L'abbé de Bernis périra des vices contraires ; le sang de l'un s'est figé, le sang de l'autre se dissout . Ambassadeur, ministre, cardinal et devenu de pauvre riche, ne devrait-il pas être content, débarrassé des importuns et des honneurs et de mener une vie libre et commode ? Point du tout, il est malade d'ambition et d'orgueil . Il a la jaunisse, dites-vous, cependant il l=monte à cheval sans pouvoir l'éviter . Post equitem sedet altra cura ; il n'est que le dernier exemple de ceux qui sont malheureux faute de réfléchir .

Oh mon ami que vous êtes bien plus sage ! […]

vous bâtissez, mais deux terres c'est beaucoup . Ne construisez pas pour les enfants du président de Brosses .

J'aime à vous voir alternativement à la main la plume et le semoir ; l'agriculture est l'occupation naturelle de l'homme, elle l'a été des héros et des plus grands génies, on tirait Cincinnatus de sa charrue pour le mettre à la tête de armées . Virgile a chanté la campagne et l'aimait, vous vous y plaisez, comme lui vous nous avez illustrés par une Enéide, de qui pouvons[-nous ] espérer que de vous des Georgiques françaises qui nous manquent?[...] »

 

2 Cette lettre est de la main de Wagnière; ...le

dernier alinéa seulement est de celle de Voltaire. (Clogenson.)

3 L'esprit est dissipé, la main est débile . Matthieu, Évangile XXVI, 41 .

4 Littré, orthographe villace, donne deux exemples dont celui-ci .
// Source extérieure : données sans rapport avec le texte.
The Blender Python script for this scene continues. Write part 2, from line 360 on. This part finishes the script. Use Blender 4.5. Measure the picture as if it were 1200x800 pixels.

5 A cause du « constat de cadavre » ? Voir lettre du 10 novembre 1758 à Cideville : http://voltaireathome.hautetfort.com/archive/2013/12/06/il-n-a-qu-un-plaisir-c-est-de-faire-parler-de-lui-j-ai-cru-a-5240198.html

De Lézeau sera traité de « puant » dans une lettre du 28 mars 1760 : page 340 : http://gallica.bnf.fr/ark:/12148/bpt6k6514333b/f354.image.r=puant

6 Le mot comté était autrefois du genre féminin; c'est ainsi que l'on dit encore la Franche-Comté.